本来、地上権は土地を貸してくれる所有者に不利な点が多いことから、設定が認められないケースも多いのですが、区分地上権は公共性の高い権利ですので、成立する可能性が高いです。
⑤区分地上権に準ずる地役権
これは、高圧のガスを通ずる導管の敷設や飛行場の設置などをするために、土地の空中や地下に上下一定の範囲を定めて設定される地役権で、建造物の設置を制限するものをいいます。
この権利を利用することによって、家庭にガスを届けたり空港を作ったりできるため、大変便利な権利ですが、土地の所有者にとっては建物の設置を制限されてしまう厄介な権利となっています。
⑥耕作権(永小作権、小作権)
耕作権とは、小作料という料金を支払って、他人の土地に耕作や牧畜を行う権利です。物権である「永小作権」と、債権である「小作権」の2つに分けられます。
物権とは、全ての人に対して主張することができる権利のことです。そのため、物権である永小作権はローンの担保に利用することができます。しかし、現在は利用されるケースはほとんどありません。
一方で、債権とは特定の人に一定の行為を請求をする権利のことをいいます。永小作権と異なり、債権である小作権は新たにその土地を取得した人に対して対抗力を持ちません。
⑦温泉権(引湯権を含む)
温泉権とは、鉱泉地において源泉を利用することができる権利のことです。また、引湯権は温泉権を持つ者から温泉を引湯することができる権利のことをいいます。
温泉権や引湯権は物権的な性質があり、温泉がある土地の所有者と温泉権は切り離して考えるものという慣行があります。そのため、自分の持っている土地から温泉が湧き出たとしても、土地の所有者が当然に温泉権を取得する訳ではないということです。
⑧賃借権(①、②、⑥を除く)
賃借権とは、賃貸借契約に基づき、賃料を支払って目的物である土地の使用収益ができる権利をいいます。
一見、地上権と似ているように思われますが、地上権は物権なのに対して賃借権は債権です。そのため、賃借権はその土地を直接支配したり、他の人に対して権利を主張することができないのです。

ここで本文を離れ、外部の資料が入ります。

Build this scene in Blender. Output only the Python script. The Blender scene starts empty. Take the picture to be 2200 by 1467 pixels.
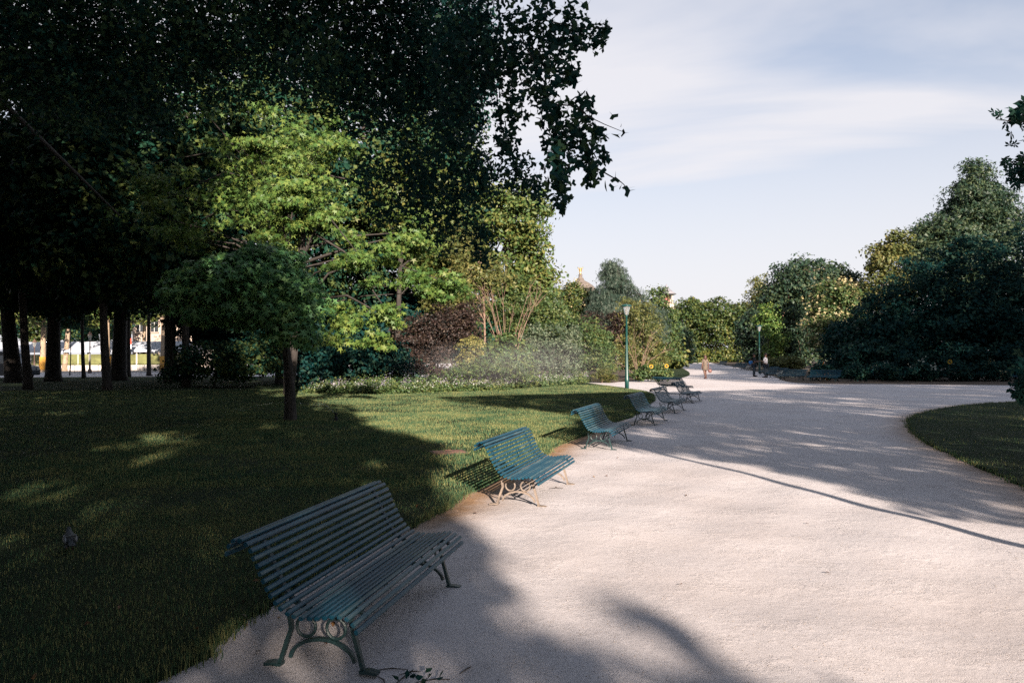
import bpy, bmesh, math
import numpy as np
from mathutils import Vector, Matrix

sc = bpy.context.scene
R = math.radians
# ------------------------------------------------------------------ camera
F = 1600.0; CAM_H = 1.68                       # focal length in photo pixels (2200 wide), eye height
pitch = math.atan(31.5 / F); roll = R(0.3)
fv = np.array([0, math.cos(pitch), math.sin(pitch)])
r0 = np.array([1.0, 0, 0]); u0 = np.cross(r0, fv)
rv = r0 * math.cos(roll) - u0 * math.sin(roll)
uv = u0 * math.cos(roll) + r0 * math.sin(roll)
cam = bpy.data.cameras.new('camera'); cam_o = bpy.data.objects.new('camera', cam)
sc.collection.objects.link(cam_o)
M = Matrix(((rv[0], uv[0], -fv[0], 0), (rv[1], uv[1], -fv[1], 0), (rv[2], uv[2], -fv[2], CAM_H), (0, 0, 0, 1)))
cam_o.matrix_world = M
cam.sensor_width = 36; cam.lens = F / 2200 * 36
cam.clip_start = 0.05; cam.clip_end = 3000
sc.camera = cam_o

# ------------------------------------------------------------------ light
SUN_AZ = R(16.5)          # the sun stands behind the camera, this far to its right
SUN_EL = R(19.0)
sS, cS, TE = math.sin(SUN_AZ), math.cos(SUN_AZ), math.tan(SUN_EL)
to_sun = Vector((sS * math.cos(SUN_EL), -cS * math.cos(SUN_EL), math.sin(SUN_EL)))
sun = bpy.data.lights.new('sun', 'SUN'); sun.energy = 5.0; sun.angle = R(0.53); sun.color = (1.0, 0.83, 0.70)
sun_o = bpy.data.objects.new('sun', sun); sc.collection.objects.link(sun_o)
sun_o.rotation_euler = to_sun.to_track_quat('Z', 'Y').to_euler()
sun_o.location = to_sun * 60
w = bpy.data.worlds.new('World'); sc.world = w; w.use_nodes = True
nt = w.node_tree; nt.nodes.clear()
N = nt.nodes.new; L = nt.links.new
wo = N('ShaderNodeOutputWorld'); bg = N('ShaderNodeBackground'); sky = N('ShaderNodeTexSky')
sky.sky_type = 'NISHITA'; sky.sun_disc = False; sky.sun_elevation = SUN_EL
sky.sun_rotation = math.atan2(to_sun.x, to_sun.y)
sky.air_density = 1.0; sky.dust_density = 1.0; sky.ozone_density = 3.0
bg.inputs['Strength'].default_value = 0.05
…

また、賃借権は土地の所有者の承諾がなければ、他人に譲渡することができません。
賃借権の契約期間は、原則として50年以内とされています。契約でこれよりも長い期間を設定したとしても、その期間は自動的に50年となります。また、更新の場合でも、更新日から50年を超える期間を設定することができません。
⑨占用権
占用権とは、道路や河川の管理者の許可に基づいて、工作物の設置を目的とした継続的な土地の使用をする権利のことをいいます。例えば、ゴルフ場や駐車場、自動車練習場などを作る際に利用されるケースが多いです。
道路や河川を占用したい場合には、事前に専用許可の手続きを取る必要があります。
まとめ
今回は、土地の上に存する権利をご紹介しました。その土地をどのような目的で利用するかによって、持つべき権利が異なります。法律によりあらかじめ契約期間が決まっている権利もありますので、契約をする前に確認しておくことが大切です。
また、今回紹介した権利を相続する場合や、権利の目的となっている土地を相続する場合の評価についても知っておきましょう。